Why Rating Requirements Don't Make Sense. By DEVEN SHARMA
The market—not government mandates—should decide the value of our work.
WSJ, Jan 19, 2010
Some very eminent voices, including this newspaper, have called for repealing regulations that directly or indirectly require certain investors to hold debt evaluated by rating agencies. They argue this government mandate interferes with the free market and encourages undue investor reliance on credit ratings.
We at Standard & Poor's could not agree more. We support removing investor rating requirements and believe the market—not government mandates—should decide the value of our work.
We have always measured our success by the value we bring investors. We offer our ratings as a view of relative credit risk—not as a buy, hold or sell recommendation. But we recognize that rating mandates may have prompted some investors to use ratings in ways they were never intended.
S&P is one of 10 firms considered by the Securities and Exchange Commission to be "Nationally Recognized Statistical Rating Organizations" (NRSROs). Various federal and state regulations prevent certain banks, public pension funds, money market funds, and other regulated entities from investing in securities unless they have NRSRO ratings.
These regulations may have led some investors to confuse NRSRO ratings with a government seal of approval or to inappropriately use ratings as a short cut for gauging investment suitability, rather than as just one of many tools that investors can use in independently analyzing credit risk.
Now Congress is considering legislation that would subject rating agencies to discriminatory liability standards because of their NRSRO status.
Currently, rating agencies face the same liability standards as accountants and securities analysts. If the proposed legislation becomes law, rating agencies would be subject to discriminatory, more onerous, liability standards than other capital markets participants. The proposed legislation could also make it difficult for new or small rating agencies to enter the market.

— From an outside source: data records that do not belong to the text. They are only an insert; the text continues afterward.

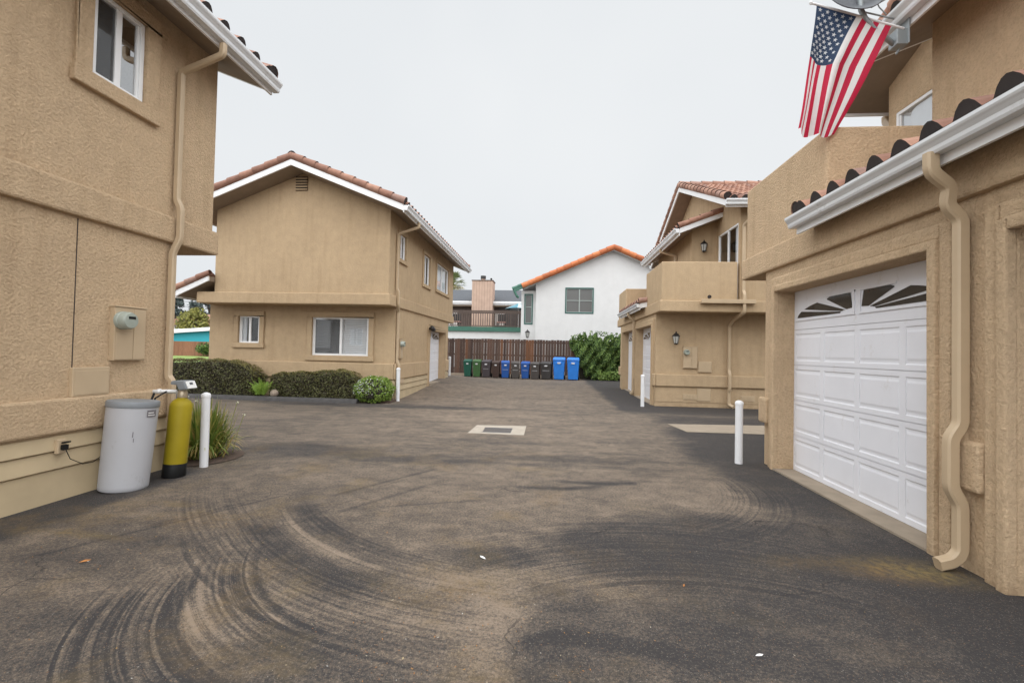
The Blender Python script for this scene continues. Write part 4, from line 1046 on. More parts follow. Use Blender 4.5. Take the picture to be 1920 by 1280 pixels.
# ------------------------------------------------------------------ bollards
M['bollard'] = stained('bollard_white', (0.74, 0.74, 0.75), 0.42, (.25, .20, .16), .6, .60, (1, 1, .4), 14)
def bollard(label, x, y, h, r=.048):
    z = gz(x, y); t = thing('bollard', label, 'bollard', (x, y, z), 'white pipe bollards at the garages')
    m = MB(); m.lathe([(r, -.05), (r, h-.04)], (x, y, z), 20); smooth_angle(m.build('post', M['bollard'], t), 40)
    m = MB(); m.lathe([(r*1.08, h-.045), (r*1.1, h-.04), (r*1.1, h-.015), (r*.9, h), (r*.3, h+.012), (.002, h+.013)], (x, y, z), 20); smooth_angle(m.build('cap', M['bollard'], t), 40)
bollard('white post with a cap in front of the strappy plant, by the yellow cylinder', -3.86, 4.86, .82, .043)
bollard('white post beside the big near garage door on the right', 2.41, 6.12, .79, .046)
bollard('slim white post at the house corner by the round flowering bush', -3.98, 11.72, .86)
bollard('slim white post in front of the farther right-hand garage door', 2.39, 12.25, .82)
bollard('short white post past the far left garage door, next to the fence', -4.22, 18.85, .78)

# ------------------------------------------------------------------ storm drain
t = thing('storm_drain', 'iron grate in a pale concrete slab in the middle of the court', 'drain', (-.88, 7.93, 0))
m = MB(); co_ = [(-1.33, 8.33), (-.43, 8.41), (-.42, 7.5), (-1.35, 7.51)]; ci = [(-1.15, 8.13), (-.67, 8.13), (-.66, 7.66), (-1.13, 7.66)]
for i in range(4):
    j = (i+1) % 4
    m.hexa([(*co_[i], -.02), (*co_[j], -.02), (*ci[j], -.02), (*ci[i], -.02), (*co_[i], .008), (*co_[j], .008), (*ci[j], .003), (*ci[i], .003)])
M['paleconc'] = plain('pale_concrete', (0.38, 0.33, 0.27), .9, .12, 40, .3, vscale=6)
m.build('concrete_slab', M['paleconc'], t)
m = MB(); m.box(-1.15, -.66, 7.66, 8.13, -.15, -.012, 1)
m.box(-1.15, -.66, 7.66, 7.69, -.012, .005); m.box(-1.15, -.66, 8.10, 8.13, -.012, .005)
for i in range(15): m.box(-1.13+i*.033, -1.13+i*.033+.014, 7.69, 8.10, -.012, .004)
for y in (7.80, 7.9, 8.0): m.box(-1.15, -.66, y, y+.014, -.013, .0)
m.build('grate', [M['dish'], M['black']], t)

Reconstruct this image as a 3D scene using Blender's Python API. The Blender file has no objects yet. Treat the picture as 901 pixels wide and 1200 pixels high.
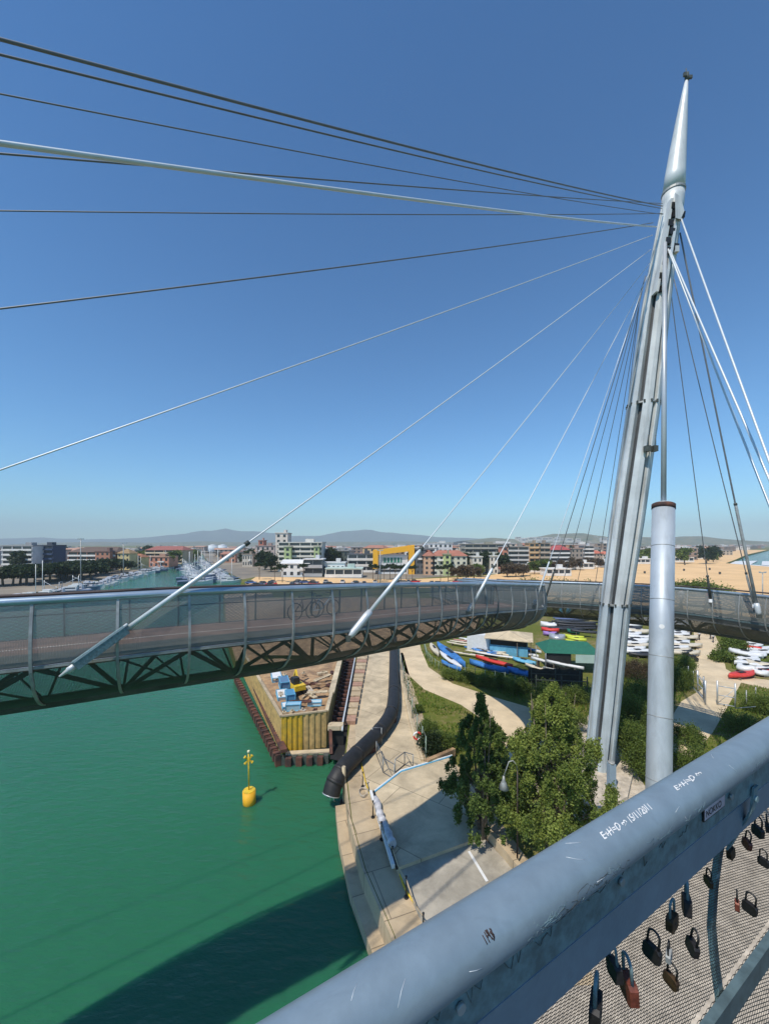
import bpy, math, random
import numpy as np
from mathutils import Vector, Matrix, noise as mnoise
random.seed(7); rng = np.random.default_rng(7)
S = bpy.context.scene
COL = S.collection
R = math.radians
# ------------------------------------------------------------------ camera, light, exposure
F = 460.0; CX = 450.5; HY = 637.0; CZ = 17.5
cam = bpy.data.cameras.new('camera'); camo = bpy.data.objects.new('camera', cam); COL.objects.link(camo)
camo.location = (0, 0, CZ); camo.rotation_euler = (R(90), 0, 0)
cam.sensor_fit = 'VERTICAL'; cam.sensor_height = 36; cam.lens = F/1200*36
cam.shift_y = (HY-600)/1200; cam.clip_start = 0.05; cam.clip_end = 30000
S.camera = camo
SUN_EL = 58.0; SUN_AZ = 38.0           # light travels towards +Y, 18 deg to the right
W = bpy.data.worlds.new('World'); S.world = W; W.use_nodes = True
nt = W.node_tree
sky = nt.nodes.new('ShaderNodeTexSky'); sky.sky_type = 'NISHITA'; sky.sun_disc = False
sky.sun_elevation = R(SUN_EL); sky.sun_rotation = R(180+SUN_AZ)
sky.air_density = 1.1; sky.dust_density = 0.1; sky.ozone_density = 4.0
gr = nt.nodes.new('ShaderNodeMix'); gr.data_type = 'RGBA'; gr.blend_type = 'MULTIPLY'; gr.inputs['Factor'].default_value = 1; gr.inputs['B'].default_value = (.76, .489, .275, 1)
gm = nt.nodes.new('ShaderNodeGamma'); gm.inputs[1].default_value = 1.15
g2 = nt.nodes.new('ShaderNodeMix'); g2.data_type = 'RGBA'; g2.blend_type = 'MULTIPLY'; g2.inputs['Factor'].default_value = 1; g2.inputs['B'].default_value = (.62, 1.60, 3.60, 1)
bg = nt.nodes['Background']; nt.links.new(sky.outputs[0], gr.inputs['A']); nt.links.new(gr.outputs['Result'], gm.inputs[0]); nt.links.new(gm.outputs[0], g2.inputs['A']); nt.links.new(g2.outputs['Result'], bg.inputs[0]); bg.inputs[1].default_value = 0.13
sl = bpy.data.lights.new('sun', 'SUN'); sl.energy = 4.0; sl.angle = R(0.53); sl.color = (1, 0.93, 0.82)
so = bpy.data.objects.new('sun', sl); COL.objects.link(so)
ld = Vector((math.sin(R(SUN_AZ))*math.cos(R(SUN_EL)), math.cos(R(SUN_AZ))*math.cos(R(SUN_EL)), -math.sin(R(SUN_EL))))
so.rotation_euler = ld.to_track_quat('-Z', 'Y').to_euler(); so.location = (-60, -150, 90)
S.view_settings.view_transform = 'Standard'; S.view_settings.look = 'None'
S.view_settings.exposure = 0.17; S.view_settings.gamma = 1.0
S.cycles.transparent_max_bounces = 24
S.cycles.max_bounces = 6
# ------------------------------------------------------------------ pixel helpers (photo pixels -> world metres)
def P(x, y, Y): return Vector(((x-CX)/F*Y, Y, CZ-(y-HY)/F*Y))
def G(x, y, z=1.5):
    Y = F*(CZ-z)/(y-HY); return Vector(((x-CX)/F*Y, Y, z))
def gp(pts, z=1.5): return [G(x, y, z).to_2d() for x, y in pts]
# ------------------------------------------------------------------ materials
def lin(c):
    return tuple(((v/255)/12.92 if v/255 <= .04045 else ((v/255+.055)/1.055)**2.4) for v in c)
def mat(name, col, rough=.7, metal=0, var=.25, scale=3, bump=0, bscale=None, spec=.5, col2=None, coat=0):
    """col: linear albedo; var: brightness mottling; col2: second colour mixed by noise"""
    m = bpy.data.materials.new(name); m.use_nodes = True; n = m.node_tree; L = n.links
    b = n.nodes['Principled BSDF']; b.inputs['Roughness'].default_value = rough
    b.inputs['Metallic'].default_value = metal; b.inputs['Specular IOR Level'].default_value = spec
    tc = n.nodes.new('ShaderNodeTexCoord')
    nz = n.nodes.new('ShaderNodeTexNoise'); nz.inputs['Scale'].default_value = scale; nz.inputs['Detail'].default_value = 6
    nz.inputs['Roughness'].default_value = .62
    L.new(tc.outputs['Object'], nz.inputs['Vector'])
    mx = n.nodes.new('ShaderNodeMix'); mx.data_type = 'RGBA'
    c2 = col2 if col2 else tuple(v*(1-var) for v in col)
    c1 = col if col2 else tuple(min(1, v*(1+var*.5)) for v in col)
    mx.inputs['A'].default_value = (*c2, 1); mx.inputs['B'].default_value = (*c1, 1)
    mr = n.nodes.new('ShaderNodeMapRange'); mr.inputs[1].default_value = .36; mr.inputs[2].default_value = .64
    L.new(nz.outputs['Fac'], mr.inputs[0]); L.new(mr.outputs[0], mx.inputs['Factor'])
    L.new(mx.outputs['Result'], b.inputs['Base Color'])
    if bump:
        n2 = n.nodes.new('ShaderNodeTexNoise'); n2.inputs['Scale'].default_value = bscale or scale*4; n2.inputs['Detail'].default_value = 4
        L.new(tc.outputs['Object'], n2.inputs['Vector'])
        bp = n.nodes.new('ShaderNodeBump'); bp.inputs['Strength'].default_value = 1; bp.inputs['Distance'].default_value = bump
        L.new(n2.outputs['Fac'], bp.inputs['Height']); L.new(bp.outputs[0], b.inputs['Normal'])
    if coat: b.inputs['Coat Weight'].default_value = coat
    return m
def leafmat(name, ca, cb, cc=None):
    m = bpy.data.materials.new(name); m.use_nodes = True; n = m.node_tree; L = n.links
    b = n.nodes['Principled BSDF']; b.inputs['Roughness'].default_value = .55; b.inputs['Specular IOR Level'].default_value = .25
    at = n.nodes.new('ShaderNodeAttribute'); at.attribute_name = 'tint'
    cr = n.nodes.new('ShaderNodeValToRGB'); e = cr.color_ramp.elements
    e[0].color = (*ca, 1); e[1].color = (*cb, 1)
    if cc: x = e.new(.93); x.color = (*cb, 1); e[-1].color = (*cc, 1)
    L.new(at.outputs['Fac'], cr.inputs[0]); L.new(cr.outputs[0], b.inputs['Base Color'])
    tr = n.nodes.new('ShaderNodeBsdfTranslucent'); L.new(cr.outputs[0], tr.inputs[0])
    ms = n.nodes.new('ShaderNodeMixShader'); ms.inputs[0].default_value = .38
    L.new(b.outputs[0], ms.inputs[1]); L.new(tr.outputs[0], ms.inputs[2])
    L.new(ms.outputs[0], n.nodes['Material Output'].inputs[0])
    return m
def netmat(name, col, a, b_, wire, metal=.4, rough=.5):
    """expanded-metal mesh: diamonds a x b metres, wire = share of the cell that is metal"""
    m = bpy.data.materials.new(name); m.use_nodes = True; n = m.node_tree; L = n.links
    b = n.nodes['Principled BSDF']; b.inputs['Base Color'].default_value = (*col, 1)
    b.inputs['Roughness'].default_value = rough; b.inputs['Metallic'].default_value = metal
    uv = n.nodes.new('ShaderNodeUVMap'); sp = n.nodes.new('ShaderNodeSeparateXYZ'); L.new(uv.outputs[0], sp.inputs[0])
    def M(op, *ins):
        k = n.nodes.new('ShaderNodeMath'); k.operation = op
        for i, v in enumerate(ins):
            if isinstance(v, (int, float)): k.inputs[i].default_value = v
            else: L.new(v, k.inputs[i])
        return k.outputs[0]
    u = M('DIVIDE', sp.outputs[0], a); v = M('DIVIDE', sp.outputs[1], b_)
    p = M('ABSOLUTE', M('SUBTRACT', M('FRACT', M('ADD', u, v)), .5))
    q = M('ABSOLUTE', M('SUBTRACT', M('FRACT', M('SUBTRACT', u, v)), .5))
    solid = M('LESS_THAN', M('MINIMUM', p, q), wire/2)
    t = n.nodes.new('ShaderNodeBsdfTransparent')
    ms = n.nodes.new('ShaderNodeMixShader'); L.new(solid, ms.inputs[0]); L.new(t.outputs[0], ms.inputs[1]); L.new(b.outputs[0], ms.inputs[2])
    L.new(ms.outputs[0], n.nodes['Material Output'].inputs[0])
    return m
M_ = {}
M_['steel_light'] = mat('painted_steel_light', (.50, .53, .55), .38, .35, .12, .8)
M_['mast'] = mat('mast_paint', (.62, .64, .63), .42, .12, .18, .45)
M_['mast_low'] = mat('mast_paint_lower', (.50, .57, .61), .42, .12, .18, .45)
M_['mast_groove_shade'] = mat('mast_groove_shade', (.05, .055, .06), .6, .2, .3, 1)  # dark colour stands in for the shade deep in the grooves
M_['pillar'] = mat('pillar_paint', (.46, .51, .55), .50, .25, .10, .5)
M_['rail_near'] = mat('rail_blue_grey_paint', (.20, .265, .315), .40, .12, .12, 9, .0006, 60)
M_['rail_flange'] = mat('rail_flange_paint', (.14, .23, .25), .42, .1, .35, 25, .0008, 90)
M_['rail_far'] = mat('rail_galvanised', (.42, .50, .56), .30, .6, .12, 2)
M_['brown_rail'] = mat('dark_far_rail', (.07, .05, .045), .6, .1, .3, 2)
M_['rib'] = mat('rib_steel', (.36, .37, .36), .5, .3, .3, 3)
M_['edge_dark'] = mat('edge_beam_paint', (.10, .15, .16), .5, .1, .3, 12)
M_['rib_near'] = mat('rib_near_paint', (.17, .26, .28), .5, .1, .4, 18, .001, 60)
M_['truss'] = mat('truss_dark_steel', (.085, .095, .085), .6, .2, .4, 2)
M_['deck'] = mat('deck_brown_surface', (.20, .13, .105), .8, 0, .25, 2)
M_['deck_grey_and_shade'] = mat('deck_grey_with_shade', (.085, .09, .085), .85, 0, .25, 3)  # grey of the viewer's deck, also painted shade on the left deck
M_['deck_line'] = mat('deck_line_paint', (.55, .5, .45), .7)
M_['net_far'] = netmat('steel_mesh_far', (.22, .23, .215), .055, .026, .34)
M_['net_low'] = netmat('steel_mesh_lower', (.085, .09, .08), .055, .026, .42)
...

Worse, the proposed standards could deter firms from rating new debt, which would restrict the amount of capital available to new enterprises and technologies—capital that is critical to job creation.
Ratings are a valuable benchmark for investors. With respect to the assumptions underlying our ratings of U.S. residential mortgage securities in recent years, yes, we and others, including banks and regulators, failed to anticipate how steep the fall in house prices would be.
We have learned from this harsh lesson and have made significant revisions to our rating approach. Those revisions include modifying our methodologies and criteria to better account for a possible period of severe economic stress. Our ratings should now be more stable, comparable and transparent than before.
For instance, our criteria for rating a security as AAA (our highest designation) include consideration of what could happen to a security if the country faces an economic scenario on par with the Great Depression.
While we believe these and other enhancements will create more forward-looking ratings, it is still true that a credit rating is not intended to be, and must never be used, as the sole determinant of how well an investment meets an investor's needs.
That is why we believe rating mandates should be removed and why other rating firms that have made important changes in response to the financial crisis should also embrace removing rating mandates.
Standard & Poor's traces its origins back 150 years, long before any rating mandate, and would certainly be able to compete in an open market, as it does now overseas. We deploy over 1,300 credit rating analysts to provide investors with ratings that represent a common risk benchmark across industry sectors and geographic regions, as well as over time.
The administration and Congress aim to prevent another financial meltdown by increasing regulatory oversight and transparency for rating agencies, derivatives and mortgage underwriting practices. They also aim to diminish systemic risk. We support these reforms insofar as they create a level playing field that ensures that capital markets return to sustainable growth.
Irrespective of regulatory reforms, our most important audience will remain the marketplace. If our ratings are valuable, people will use them. If not, market participants should not be forced to use them. We should be judged by the quality of our products and the value investors derive from them.
Mr. Sharma is president of Standard & Poor's.